Jakarta, Suarabersama.com – Pusat Pelaporan dan Analisis Transaksi Keuangan (PPATK) menjelaskan alasan di balik kebijakan pemblokiran rekening dormant atau rekening tidak aktif dalam jangka waktu tertentu. Langkah ini dilakukan untuk mencegah penyalahgunaan rekening oleh pelaku kejahatan keuangan.
Koordinator Kelompok Substansi PPATK, M. Natsir Kongah, dalam keterangannya di Jakarta, Kamis (31/7), menyebutkan bahwa rekening dormant kerap dijadikan sarana tindak pidana, seperti pencucian uang, jual beli rekening, transaksi narkotika, hingga korupsi. Bahkan, beberapa rekening dormant disalahgunakan oleh pihak internal bank maupun pelaku kejahatan eksternal tanpa sepengetahuan pemilik.
“Dana pada rekening dormant diambil secara melawan hukum, baik oleh internal bank maupun pihak luar, terutama jika rekening tersebut tidak pernah dilakukan pengkinian data nasabah,” ujar Natsir.
Menurutnya, pemblokiran rekening dormant merupakan langkah pencegahan agar dana nasabah tetap aman dan tidak digunakan untuk aktivitas ilegal. PPATK mendorong bank dan nasabah untuk melakukan verifikasi ulang demi perlindungan kepentingan hukum dan keuangan masyarakat.
“Tujuan utamanya adalah memastikan rekening tidak disalahgunakan dan pemilik sah tetap terlindungi,” tegas Natsir.
PPATK juga merekomendasikan seluruh sektor perbankan untuk memperketat pengelolaan rekening dormant, termasuk peningkatan kebijakan Know Your Customer (KYC) dan penerapan Customer Due Diligence (CDD) secara menyeluruh.
Sebagai bentuk imbauan kepada masyarakat, Natsir mengingatkan pentingnya merespons notifikasi rekening dormant. “Segera hubungi pihak bank untuk verifikasi. Rekening tidak aktif bisa menjadi celah kejahatan. Jaga rekening Anda, jaga Indonesia dari kejahatan keuangan,” serunya.
Menariknya, langkah tegas PPATK dalam mengendalikan rekening dormant juga berdampak signifikan pada penurunan transaksi ilegal.
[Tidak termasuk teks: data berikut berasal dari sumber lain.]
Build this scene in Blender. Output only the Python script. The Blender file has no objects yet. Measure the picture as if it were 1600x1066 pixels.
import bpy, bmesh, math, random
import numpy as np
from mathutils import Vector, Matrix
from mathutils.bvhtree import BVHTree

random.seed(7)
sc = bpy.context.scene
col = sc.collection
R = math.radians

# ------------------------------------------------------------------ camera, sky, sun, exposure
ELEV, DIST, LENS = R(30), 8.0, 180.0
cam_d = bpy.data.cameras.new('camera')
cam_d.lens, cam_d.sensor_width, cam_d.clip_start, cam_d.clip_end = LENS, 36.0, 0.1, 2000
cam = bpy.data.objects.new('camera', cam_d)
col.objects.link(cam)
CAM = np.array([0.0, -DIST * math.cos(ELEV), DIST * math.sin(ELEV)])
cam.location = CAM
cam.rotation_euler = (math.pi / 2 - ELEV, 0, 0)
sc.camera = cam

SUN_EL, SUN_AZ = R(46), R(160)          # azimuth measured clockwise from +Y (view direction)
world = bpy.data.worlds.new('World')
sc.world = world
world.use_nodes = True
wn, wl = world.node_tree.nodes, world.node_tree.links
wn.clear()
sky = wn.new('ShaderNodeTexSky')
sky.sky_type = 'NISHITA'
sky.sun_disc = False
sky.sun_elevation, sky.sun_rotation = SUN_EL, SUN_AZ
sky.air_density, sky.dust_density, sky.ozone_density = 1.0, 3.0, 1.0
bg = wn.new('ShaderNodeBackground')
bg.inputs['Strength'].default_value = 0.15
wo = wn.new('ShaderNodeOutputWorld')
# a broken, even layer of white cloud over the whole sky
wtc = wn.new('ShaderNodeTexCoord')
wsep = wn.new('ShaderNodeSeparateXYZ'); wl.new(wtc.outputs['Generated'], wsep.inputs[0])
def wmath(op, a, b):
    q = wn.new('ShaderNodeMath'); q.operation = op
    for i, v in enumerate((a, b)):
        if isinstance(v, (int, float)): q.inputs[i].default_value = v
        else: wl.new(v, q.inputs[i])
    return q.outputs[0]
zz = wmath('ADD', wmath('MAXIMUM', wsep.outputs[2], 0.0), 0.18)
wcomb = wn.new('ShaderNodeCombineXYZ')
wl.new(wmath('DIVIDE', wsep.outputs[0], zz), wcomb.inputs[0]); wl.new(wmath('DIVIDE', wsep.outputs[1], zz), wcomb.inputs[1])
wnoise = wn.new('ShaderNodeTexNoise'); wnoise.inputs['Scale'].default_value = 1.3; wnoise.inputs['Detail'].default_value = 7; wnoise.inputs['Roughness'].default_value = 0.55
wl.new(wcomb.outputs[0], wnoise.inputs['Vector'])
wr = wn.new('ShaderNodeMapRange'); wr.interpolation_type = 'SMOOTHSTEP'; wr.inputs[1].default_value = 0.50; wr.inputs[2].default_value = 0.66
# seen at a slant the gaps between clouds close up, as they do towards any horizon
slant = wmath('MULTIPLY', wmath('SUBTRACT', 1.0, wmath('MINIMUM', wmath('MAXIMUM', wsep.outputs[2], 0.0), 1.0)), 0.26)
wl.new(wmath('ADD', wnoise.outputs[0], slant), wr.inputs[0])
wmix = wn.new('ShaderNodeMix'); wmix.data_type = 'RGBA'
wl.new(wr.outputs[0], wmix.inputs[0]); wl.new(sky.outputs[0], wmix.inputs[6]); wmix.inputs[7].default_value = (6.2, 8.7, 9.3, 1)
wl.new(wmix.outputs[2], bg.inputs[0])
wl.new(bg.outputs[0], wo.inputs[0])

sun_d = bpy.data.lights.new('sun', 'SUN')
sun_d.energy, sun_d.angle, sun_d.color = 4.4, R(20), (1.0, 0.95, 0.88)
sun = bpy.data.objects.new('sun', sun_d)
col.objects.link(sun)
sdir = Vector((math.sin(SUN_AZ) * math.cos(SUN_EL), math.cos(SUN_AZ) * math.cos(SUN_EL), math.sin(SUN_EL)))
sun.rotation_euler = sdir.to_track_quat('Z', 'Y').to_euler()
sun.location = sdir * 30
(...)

Salah satunya, penurunan drastis transaksi judi online (judol) di Indonesia. “Deposit judi online turun tajam hingga 70 persen, dari sebelumnya lebih dari Rp5 triliun menjadi sekitar Rp1 triliun,” ungkap Natsir.
Dengan hasil tersebut, PPATK menegaskan komitmennya dalam menutup celah keuangan ilegal dan memperkuat perlindungan sistem keuangan nasional dari ancaman kejahatan terorganisir.